■ Stored records
■ ■ ■ ■ ■
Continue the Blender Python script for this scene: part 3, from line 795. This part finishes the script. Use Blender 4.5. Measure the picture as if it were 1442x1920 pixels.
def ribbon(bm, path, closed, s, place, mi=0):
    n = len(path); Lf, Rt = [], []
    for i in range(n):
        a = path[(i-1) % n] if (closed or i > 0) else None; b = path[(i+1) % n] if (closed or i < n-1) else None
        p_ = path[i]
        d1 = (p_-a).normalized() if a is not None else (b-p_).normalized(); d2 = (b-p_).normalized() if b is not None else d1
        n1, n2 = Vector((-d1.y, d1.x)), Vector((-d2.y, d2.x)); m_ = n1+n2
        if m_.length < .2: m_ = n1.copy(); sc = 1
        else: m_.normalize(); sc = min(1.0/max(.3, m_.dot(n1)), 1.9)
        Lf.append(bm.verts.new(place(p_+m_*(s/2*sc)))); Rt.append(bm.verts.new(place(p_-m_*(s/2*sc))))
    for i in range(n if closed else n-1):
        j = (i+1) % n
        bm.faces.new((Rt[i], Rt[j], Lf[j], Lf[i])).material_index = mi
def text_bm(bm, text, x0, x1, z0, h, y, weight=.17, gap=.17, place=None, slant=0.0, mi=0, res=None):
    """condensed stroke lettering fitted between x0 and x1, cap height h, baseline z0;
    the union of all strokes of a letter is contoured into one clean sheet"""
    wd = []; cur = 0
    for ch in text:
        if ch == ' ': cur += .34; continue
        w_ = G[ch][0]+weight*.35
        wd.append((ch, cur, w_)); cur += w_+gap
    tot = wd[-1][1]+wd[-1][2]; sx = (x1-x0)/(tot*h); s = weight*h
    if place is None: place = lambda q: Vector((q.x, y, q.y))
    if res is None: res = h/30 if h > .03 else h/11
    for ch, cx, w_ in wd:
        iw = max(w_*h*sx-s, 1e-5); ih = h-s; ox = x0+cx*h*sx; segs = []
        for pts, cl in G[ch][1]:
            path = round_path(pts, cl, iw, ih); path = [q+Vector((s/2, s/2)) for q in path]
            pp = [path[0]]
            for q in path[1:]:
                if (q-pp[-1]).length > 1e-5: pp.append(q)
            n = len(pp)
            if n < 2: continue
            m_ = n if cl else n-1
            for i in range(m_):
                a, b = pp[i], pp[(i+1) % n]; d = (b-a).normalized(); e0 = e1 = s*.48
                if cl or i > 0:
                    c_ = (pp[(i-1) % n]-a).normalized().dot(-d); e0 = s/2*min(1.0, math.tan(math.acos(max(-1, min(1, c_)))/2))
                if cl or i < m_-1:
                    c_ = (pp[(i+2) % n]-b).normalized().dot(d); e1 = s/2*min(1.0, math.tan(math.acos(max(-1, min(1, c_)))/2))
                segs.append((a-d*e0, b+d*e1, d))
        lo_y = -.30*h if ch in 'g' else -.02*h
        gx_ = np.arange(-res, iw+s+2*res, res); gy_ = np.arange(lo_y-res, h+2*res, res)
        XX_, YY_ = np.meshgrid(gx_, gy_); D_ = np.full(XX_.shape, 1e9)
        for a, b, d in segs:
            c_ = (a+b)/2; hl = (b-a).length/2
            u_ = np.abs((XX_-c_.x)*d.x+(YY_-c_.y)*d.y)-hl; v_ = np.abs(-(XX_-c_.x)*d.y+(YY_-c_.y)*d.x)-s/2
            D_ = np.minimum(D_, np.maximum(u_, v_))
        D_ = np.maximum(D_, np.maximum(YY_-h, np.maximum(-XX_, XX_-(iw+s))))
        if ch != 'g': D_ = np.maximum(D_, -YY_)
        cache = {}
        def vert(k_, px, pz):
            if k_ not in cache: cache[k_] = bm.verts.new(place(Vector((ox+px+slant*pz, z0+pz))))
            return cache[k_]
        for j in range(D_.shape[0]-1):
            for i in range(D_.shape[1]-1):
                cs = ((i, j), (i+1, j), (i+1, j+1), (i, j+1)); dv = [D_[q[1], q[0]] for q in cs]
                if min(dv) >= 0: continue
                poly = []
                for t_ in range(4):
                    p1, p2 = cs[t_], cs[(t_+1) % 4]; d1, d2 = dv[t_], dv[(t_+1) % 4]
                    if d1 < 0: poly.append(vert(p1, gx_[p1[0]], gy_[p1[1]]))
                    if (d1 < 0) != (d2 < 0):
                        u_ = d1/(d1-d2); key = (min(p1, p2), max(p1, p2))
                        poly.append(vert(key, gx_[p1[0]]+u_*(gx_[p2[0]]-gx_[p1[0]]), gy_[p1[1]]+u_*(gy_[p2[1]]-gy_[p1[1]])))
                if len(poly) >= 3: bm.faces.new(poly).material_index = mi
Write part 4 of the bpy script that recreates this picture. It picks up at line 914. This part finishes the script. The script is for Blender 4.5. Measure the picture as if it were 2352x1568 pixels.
■ ■ ■ ■ ■
■ Exercise description
Each line with the string "part" in it needs to be found and copied.

■ Exercise response
Continue the Blender Python script for this scene: part 3, from line 795. This part finishes the script. Use Blender 4.5. Measure the picture as if it were 1442x1920 pixels.
Write part 4 of the bpy script that recreates this picture. It picks up at line 914. This part finishes the script. The script is for Blender 4.5. Measure the picture as if it were 2352x1568 pixels.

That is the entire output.